Reluctantly, I got back on the bike to continue our trek home. We stopped again after about 90 miles or so, and I needed a significant break. My butt REALLY hurt, I was vibrating all over, and the back of my knee was killing me from being stuck in one position. After about 20 minutes we got back on and continued, but with a slight change to the route. Instead of continuing up route 5 and crossing the bridge over the bay around rush hour, Steve and Ivan wanted to go through San Jose and up the peninsula on 280.

We had one stop left. I wanted to break for a while, but Steve wanted to get this ride over with (at this point we only had about 50 miles to go). We carried on quickly, and in the last 20 miles we were freezing our asses off in the Bay Area fog — the coldest point of the entire trip.

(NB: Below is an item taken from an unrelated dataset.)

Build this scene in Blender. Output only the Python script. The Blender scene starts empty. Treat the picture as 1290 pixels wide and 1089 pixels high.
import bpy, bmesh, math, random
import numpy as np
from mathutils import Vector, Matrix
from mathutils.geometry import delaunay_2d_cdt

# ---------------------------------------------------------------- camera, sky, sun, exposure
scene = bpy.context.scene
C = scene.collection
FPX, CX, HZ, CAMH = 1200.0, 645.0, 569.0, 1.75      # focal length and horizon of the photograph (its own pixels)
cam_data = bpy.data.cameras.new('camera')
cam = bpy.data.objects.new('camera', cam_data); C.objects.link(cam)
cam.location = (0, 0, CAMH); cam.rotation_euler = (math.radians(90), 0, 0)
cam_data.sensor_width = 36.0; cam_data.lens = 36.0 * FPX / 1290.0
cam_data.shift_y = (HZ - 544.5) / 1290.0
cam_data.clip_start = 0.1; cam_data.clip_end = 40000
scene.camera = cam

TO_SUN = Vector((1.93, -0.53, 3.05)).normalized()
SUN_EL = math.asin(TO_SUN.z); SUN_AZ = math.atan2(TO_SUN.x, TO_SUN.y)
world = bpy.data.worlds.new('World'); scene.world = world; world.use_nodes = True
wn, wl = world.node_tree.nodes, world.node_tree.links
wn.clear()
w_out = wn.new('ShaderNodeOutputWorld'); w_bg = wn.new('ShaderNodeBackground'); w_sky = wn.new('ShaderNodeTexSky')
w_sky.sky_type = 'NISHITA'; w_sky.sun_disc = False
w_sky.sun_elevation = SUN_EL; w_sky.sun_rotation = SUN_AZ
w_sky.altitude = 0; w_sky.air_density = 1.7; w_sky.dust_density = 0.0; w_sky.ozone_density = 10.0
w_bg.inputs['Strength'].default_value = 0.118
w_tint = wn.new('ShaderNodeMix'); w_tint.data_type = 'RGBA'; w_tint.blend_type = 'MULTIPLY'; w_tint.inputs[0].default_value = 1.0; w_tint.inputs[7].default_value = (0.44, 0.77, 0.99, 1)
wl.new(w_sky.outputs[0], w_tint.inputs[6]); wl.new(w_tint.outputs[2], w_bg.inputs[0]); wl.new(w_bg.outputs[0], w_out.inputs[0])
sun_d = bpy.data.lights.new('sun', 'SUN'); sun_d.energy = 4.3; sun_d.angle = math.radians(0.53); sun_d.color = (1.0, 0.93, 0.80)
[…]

At least it was only the last 20 minutes.

Trip Total

Time: 18 hours
Length: 902 miles

I was so relieved to get off that bike. The trip up was fantastic, the visit to LA was rather boring (except for our visit with Alex), and the ride home sucked! If I ever plan a trip like this again, I will NOT be doing such freeway riding. The route home will involve two days of twisties, just like the ride down. I’m so glad we did though, my first motorcycle road trip!